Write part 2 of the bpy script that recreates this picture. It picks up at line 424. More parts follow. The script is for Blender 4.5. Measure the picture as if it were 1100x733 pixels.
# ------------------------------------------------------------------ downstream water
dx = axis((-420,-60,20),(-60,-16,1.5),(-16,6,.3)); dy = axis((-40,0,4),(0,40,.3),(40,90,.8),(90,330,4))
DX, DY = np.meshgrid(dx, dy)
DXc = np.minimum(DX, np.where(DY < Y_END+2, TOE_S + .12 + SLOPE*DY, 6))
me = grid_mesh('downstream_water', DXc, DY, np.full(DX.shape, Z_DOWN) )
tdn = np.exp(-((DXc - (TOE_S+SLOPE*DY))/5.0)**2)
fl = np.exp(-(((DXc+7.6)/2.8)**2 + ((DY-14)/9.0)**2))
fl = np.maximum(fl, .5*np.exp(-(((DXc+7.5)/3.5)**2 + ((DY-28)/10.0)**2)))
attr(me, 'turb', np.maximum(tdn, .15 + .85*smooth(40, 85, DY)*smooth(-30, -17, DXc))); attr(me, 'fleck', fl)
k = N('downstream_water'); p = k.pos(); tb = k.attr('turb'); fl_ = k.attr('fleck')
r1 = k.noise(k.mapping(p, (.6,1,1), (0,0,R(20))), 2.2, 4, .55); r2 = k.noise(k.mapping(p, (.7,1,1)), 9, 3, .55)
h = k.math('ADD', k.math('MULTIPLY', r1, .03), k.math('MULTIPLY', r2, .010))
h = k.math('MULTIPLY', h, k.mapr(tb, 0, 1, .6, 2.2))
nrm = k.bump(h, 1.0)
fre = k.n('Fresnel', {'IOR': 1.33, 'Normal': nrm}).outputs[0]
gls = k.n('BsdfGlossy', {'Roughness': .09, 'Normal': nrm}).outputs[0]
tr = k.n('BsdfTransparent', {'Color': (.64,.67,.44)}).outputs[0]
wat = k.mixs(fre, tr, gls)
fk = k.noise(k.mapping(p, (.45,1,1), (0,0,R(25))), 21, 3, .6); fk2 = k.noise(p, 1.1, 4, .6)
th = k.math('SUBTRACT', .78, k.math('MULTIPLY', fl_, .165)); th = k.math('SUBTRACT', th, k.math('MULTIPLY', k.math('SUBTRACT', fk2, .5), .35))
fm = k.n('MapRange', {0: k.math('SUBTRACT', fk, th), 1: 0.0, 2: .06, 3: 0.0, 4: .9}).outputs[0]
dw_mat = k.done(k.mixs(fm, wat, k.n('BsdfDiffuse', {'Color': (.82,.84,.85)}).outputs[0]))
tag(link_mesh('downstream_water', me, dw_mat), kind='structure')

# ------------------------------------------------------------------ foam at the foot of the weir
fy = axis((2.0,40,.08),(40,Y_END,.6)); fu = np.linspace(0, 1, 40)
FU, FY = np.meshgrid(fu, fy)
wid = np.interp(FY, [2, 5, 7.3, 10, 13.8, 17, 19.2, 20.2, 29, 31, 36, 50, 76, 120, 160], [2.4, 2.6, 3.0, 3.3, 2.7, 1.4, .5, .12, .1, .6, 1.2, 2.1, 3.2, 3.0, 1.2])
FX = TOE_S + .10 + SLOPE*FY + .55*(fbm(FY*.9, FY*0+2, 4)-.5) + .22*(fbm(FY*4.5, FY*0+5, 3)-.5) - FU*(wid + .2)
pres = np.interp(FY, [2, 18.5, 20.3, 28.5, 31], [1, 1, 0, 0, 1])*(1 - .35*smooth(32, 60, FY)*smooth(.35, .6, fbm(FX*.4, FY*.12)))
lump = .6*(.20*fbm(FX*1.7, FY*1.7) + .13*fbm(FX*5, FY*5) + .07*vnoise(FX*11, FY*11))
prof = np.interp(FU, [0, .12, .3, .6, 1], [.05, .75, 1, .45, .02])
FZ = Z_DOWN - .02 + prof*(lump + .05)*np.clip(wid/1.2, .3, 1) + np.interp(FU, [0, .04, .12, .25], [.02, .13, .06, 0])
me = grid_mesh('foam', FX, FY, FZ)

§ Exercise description
Retype all the material above precisely, with no line left out.

§ Solution to this exercise
Write part 2 of the bpy script that recreates this picture. It picks up at line 424. More parts follow. The script is for Blender 4.5. Measure the picture as if it were 1100x733 pixels.
# ------------------------------------------------------------------ downstream water
dx = axis((-420,-60,20),(-60,-16,1.5),(-16,6,.3)); dy = axis((-40,0,4),(0,40,.3),(40,90,.8),(90,330,4))
DX, DY = np.meshgrid(dx, dy)
DXc = np.minimum(DX, np.where(DY < Y_END+2, TOE_S + .12 + SLOPE*DY, 6))
me = grid_mesh('downstream_water', DXc, DY, np.full(DX.shape, Z_DOWN) )
tdn = np.exp(-((DXc - (TOE_S+SLOPE*DY))/5.0)**2)
fl = np.exp(-(((DXc+7.6)/2.8)**2 + ((DY-14)/9.0)**2))
fl = np.maximum(fl, .5*np.exp(-(((DXc+7.5)/3.5)**2 + ((DY-28)/10.0)**2)))
attr(me, 'turb', np.maximum(tdn, .15 + .85*smooth(40, 85, DY)*smooth(-30, -17, DXc))); attr(me, 'fleck', fl)
k = N('downstream_water'); p = k.pos(); tb = k.attr('turb'); fl_ = k.attr('fleck')
r1 = k.noise(k.mapping(p, (.6,1,1), (0,0,R(20))), 2.2, 4, .55); r2 = k.noise(k.mapping(p, (.7,1,1)), 9, 3, .55)
h = k.math('ADD', k.math('MULTIPLY', r1, .03), k.math('MULTIPLY', r2, .010))
h = k.math('MULTIPLY', h, k.mapr(tb, 0, 1, .6, 2.2))
nrm = k.bump(h, 1.0)
fre = k.n('Fresnel', {'IOR': 1.33, 'Normal': nrm}).outputs[0]
gls = k.n('BsdfGlossy', {'Roughness': .09, 'Normal': nrm}).outputs[0]
tr = k.n('BsdfTransparent', {'Color': (.64,.67,.44)}).outputs[0]
wat = k.mixs(fre, tr, gls)
fk = k.noise(k.mapping(p, (.45,1,1), (0,0,R(25))), 21, 3, .6); fk2 = k.noise(p, 1.1, 4, .6)
th = k.math('SUBTRACT', .78, k.math('MULTIPLY', fl_, .165)); th = k.math('SUBTRACT', th, k.math('MULTIPLY', k.math('SUBTRACT', fk2, .5), .35))
fm = k.n('MapRange', {0: k.math('SUBTRACT', fk, th), 1: 0.0, 2: .06, 3: 0.0, 4: .9}).outputs[0]
dw_mat = k.done(k.mixs(fm, wat, k.n('BsdfDiffuse', {'Color': (.82,.84,.85)}).outputs[0]))
tag(link_mesh('downstream_water', me, dw_mat), kind='structure')

# ------------------------------------------------------------------ foam at the foot of the weir
fy = axis((2.0,40,.08),(40,Y_END,.6)); fu = np.linspace(0, 1, 40)
FU, FY = np.meshgrid(fu, fy)
wid = np.interp(FY, [2, 5, 7.3, 10, 13.8, 17, 19.2, 20.2, 29, 31, 36, 50, 76, 120, 160], [2.4, 2.6, 3.0, 3.3, 2.7, 1.4, .5, .12, .1, .6, 1.2, 2.1, 3.2, 3.0, 1.2])
FX = TOE_S + .10 + SLOPE*FY + .55*(fbm(FY*.9, FY*0+2, 4)-.5) + .22*(fbm(FY*4.5, FY*0+5, 3)-.5) - FU*(wid + .2)
pres = np.interp(FY, [2, 18.5, 20.3, 28.5, 31], [1, 1, 0, 0, 1])*(1 - .35*smooth(32, 60, FY)*smooth(.35, .6, fbm(FX*.4, FY*.12)))
lump = .6*(.20*fbm(FX*1.7, FY*1.7) + .13*fbm(FX*5, FY*5) + .07*vnoise(FX*11, FY*11))
prof = np.interp(FU, [0, .12, .3, .6, 1], [.05, .75, 1, .45, .02])
FZ = Z_DOWN - .02 + prof*(lump + .05)*np.clip(wid/1.2, .3, 1) + np.interp(FU, [0, .04, .12, .25], [.02, .13, .06, 0])
me = grid_mesh('foam', FX, FY, FZ)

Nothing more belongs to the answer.